Победа осталась за нами. Впереди, к северу, горы отодвинулись в глубь острова, берег сильно понизился; вдоль него мы, очевидно, не встретим непреодолимых преград.
А позади вплотную к обрывам на протяжении всех десяти только что пройденных километров плещется открытое море. Усилившийся ветер отодвигает льды все дальше и дальше.
Смотрим то на скалы, то на море, то на уходящие льды, то друг на друга. И все это молча. Устали. Да и говорить не стоит! Мысли каждого понятны без слов.
19 мая 1932 г.
Сутки пела метель — по-весеннему звонкая, голосистая, веселая, точно майский поток в сибирской тайге. Оборвалась она неожиданно, на высокой резкой ноте. Ветер сразу ослабел. Только несколько отдельных вихрей промчались вдогонку за исчезающим вдали белым валом. Потом, как бы зачищая следы метели, с полчаса шуршала поземка.
Наконец, успокоенно пошептавшись, снежные кристаллы замерли на поверхности сугробов.

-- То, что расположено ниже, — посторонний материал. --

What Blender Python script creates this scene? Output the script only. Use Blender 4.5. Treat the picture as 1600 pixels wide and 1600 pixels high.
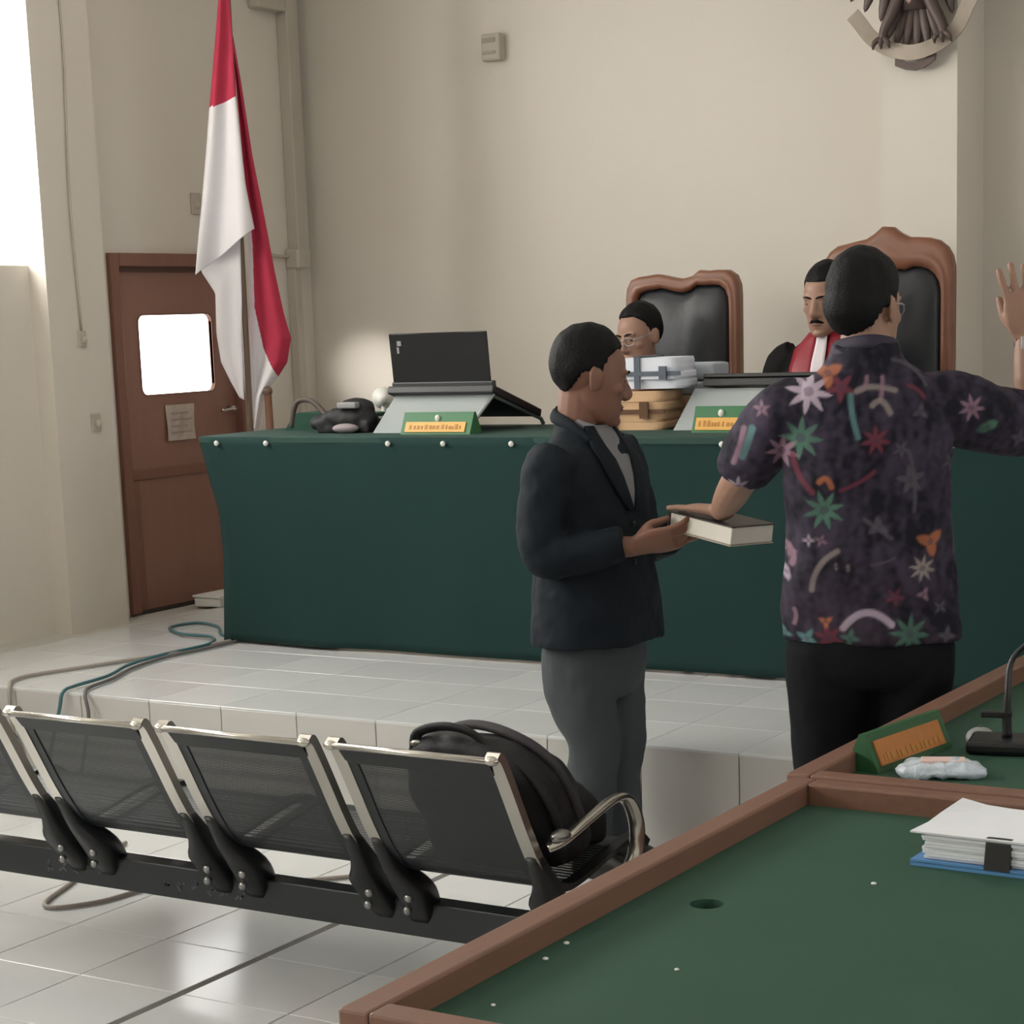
import bpy, bmesh, math, random
from mathutils import Vector, Matrix, noise
PI = math.pi
random.seed(7)
for o in list(bpy.data.objects): bpy.data.objects.remove(o)
SC = bpy.context.scene
COL = SC.collection

# ------------------------------------------------------------------ camera
cd = bpy.data.cameras.new('camera'); cam = bpy.data.objects.new('camera', cd); COL.objects.link(cam)
cd.sensor_fit = 'HORIZONTAL'; cd.sensor_width = 36.0; cd.lens = 36.0*3140/1600
cd.shift_y = 266/1600; cd.clip_start = 0.05
RX = Vector((0.8500, 0.5258, -0.0349)); FW = Vector((-0.5231, 0.8337, -0.1769)).normalized()
RX = (RX - FW*RX.dot(FW)).normalized(); UP = RX.cross(FW)
cam.matrix_world = Matrix(((RX.x, UP.x, -FW.x, 0), (RX.y, UP.y, -FW.y, 0), (RX.z, UP.z, -FW.z, 1.65), (0, 0, 0, 1)))
SC.camera = cam

# ------------------------------------------------------------------ world and exposure
w = bpy.data.worlds.new('world'); SC.world = w; w.use_nodes = True
w.node_tree.nodes['Background'].inputs[0].default_value = (0.75, 0.85, 1.0, 1); w.node_tree.nodes['Background'].inputs[1].default_value = 1.0
SC.view_settings.view_transform = 'Standard'; SC.view_settings.look = 'None'
SC.view_settings.gamma = 1.0; SC.view_settings.use_curve_mapping = False
SC.view_settings.exposure = -0.36
WINDOW_LIGHT = 15.0      # daylight in the window panes
CEILING_FILL = 2.3        # strength of the ceiling panels added as fill
RIGHT_FILL = 3.0       # fill light from the windows added in the right wall
LAMP_BEAM = 130.0        # watts of the small desk lamp on the bench
DOOR_LIGHT = 5.0        # daylight behind the door glass

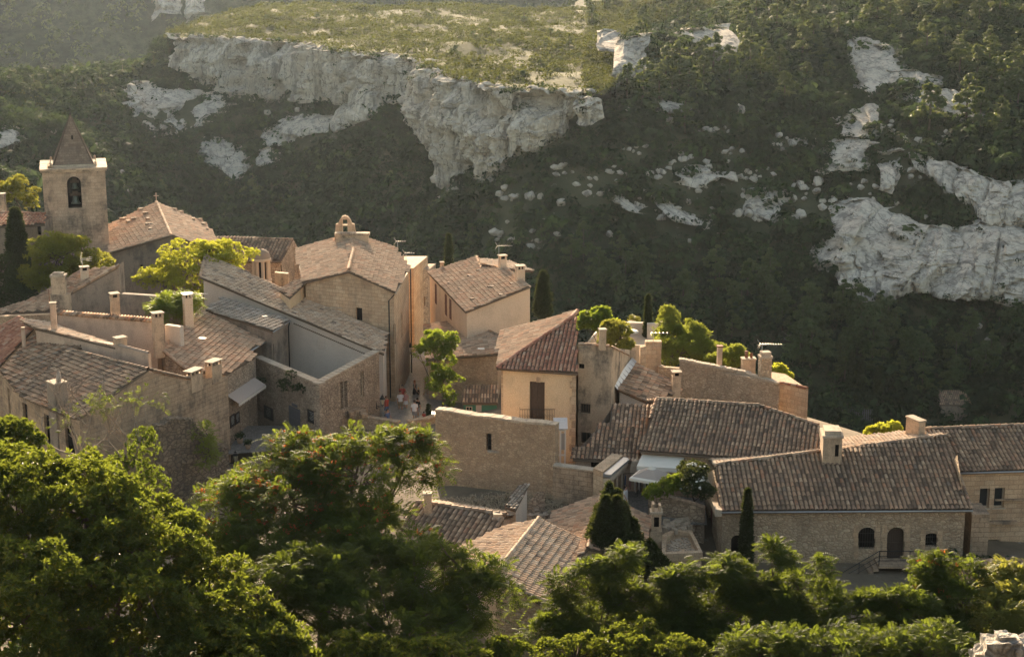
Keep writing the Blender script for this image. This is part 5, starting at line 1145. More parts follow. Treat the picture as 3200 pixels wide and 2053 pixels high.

Наступил полный штиль.
Вид лагеря почти не изменился. Только с подветренной стороны палатки клином вытянулся снежный занос да скрылась под большим, рыхлым сугробом половина своры наших собак.
Я взял карабин и выстрелил в воздух. Сугроб ожил, зашевелился, местами вспучился, и наконец на его поверхности, точно цыплята, вылупившиеся из огромного яйца, показались удивленные собачьи морды.
Псы были явно довольны своей уютной постелью. Многие из них, поняв, что тревога ложная — охоты не предстоит, так и остались лежать под теплым одеялом. Только головы торчали над сугробом да глаза блаженно щурились от яркого света.
На голубом небосводе — ни пятнышка, ни облачка. А на земле — ни звука, ни шороха. Только на юге все еще курились метелью вершины гор, отступивших теперь от береговой черты уже на десятки километров. Косые лучи полуночного солнца били прямо в крутые бока гор. Красные блики играли на синеве обрывов, а снежные вихри над вершинами то загорались огненно-красным светом, то казались клочьями нежно-розового тумана. Горы были похожи на огромные костры, то затухающие, то вновь вспыхивающие пламенем.